Nella sua fantascienza, più che sugli aspetti scientifici e tecnologici si è concentrata soprattutto sulle dinamiche antropologiche, politiche e sociali. Ha creato un’ambientazione da space opera – il ciclo dell’Ecumene, o ciclo hainita, che include alcune delle sue opere più famose come La mano sinistra delle tenebre e I reietti dell’altro pianeta – intrisa di riflessioni su temi come capitalismo e colonialismo, identità sessuale, conflitti culturali. Fanta-antropologia, l’ha definita Vincenzo Latronico.

L’altro pilastro della produzione letteraria di Le Guin è la saga fantasy di Earthsea, composta da cinque romanzi e otto racconti. Un mondo al quale l’autrice era molto legata e al quale è tornata spesso – il primo romanzo, A wizard of Earthsea, è del 1968 mentre l’ultimo dei racconti, The Daughter of Odren, è del 2014. Taoismo, multiculturalismo, femminismo, accettazione della morte; questi sono i principali temi affrontati nella saga, che ci offre anche un’interessante caratterizzazione della magia, basata sul vero nome – non solo delle persone, ma anche delle cose – e sulla lingua dei draghi, che non può essere usata per mentire. Idee radicate nella mitologia e nel folklore che Le Guin ha reso estremamente popolari.

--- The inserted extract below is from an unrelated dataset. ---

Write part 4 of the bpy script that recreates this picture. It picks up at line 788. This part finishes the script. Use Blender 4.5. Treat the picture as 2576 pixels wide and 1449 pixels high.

La magia di Earthsea non funziona come la scienza ma non è neanche una capacità misteriosa e occulta. È una forma di conoscenza razionale, che richiede una combinazione di talento innato, studio ed esercizio. Non a caso, nell’arcipelago di Earthsea esiste una scuola di magia, guidata da un vecchio e potente mago dalla lunga barba. In questa scuola il protagonista non solo imparerà ad affinare il suo talento magico, ma troverà due amici preziosi (un ragazzo e una ragazza) e un compagno animale, si scontrerà con un arrogante studente di sangue aristocratico e dovrà confrontarsi con un oscuro nemico al quale è intimamente legato (vi ricorda qualcosa?).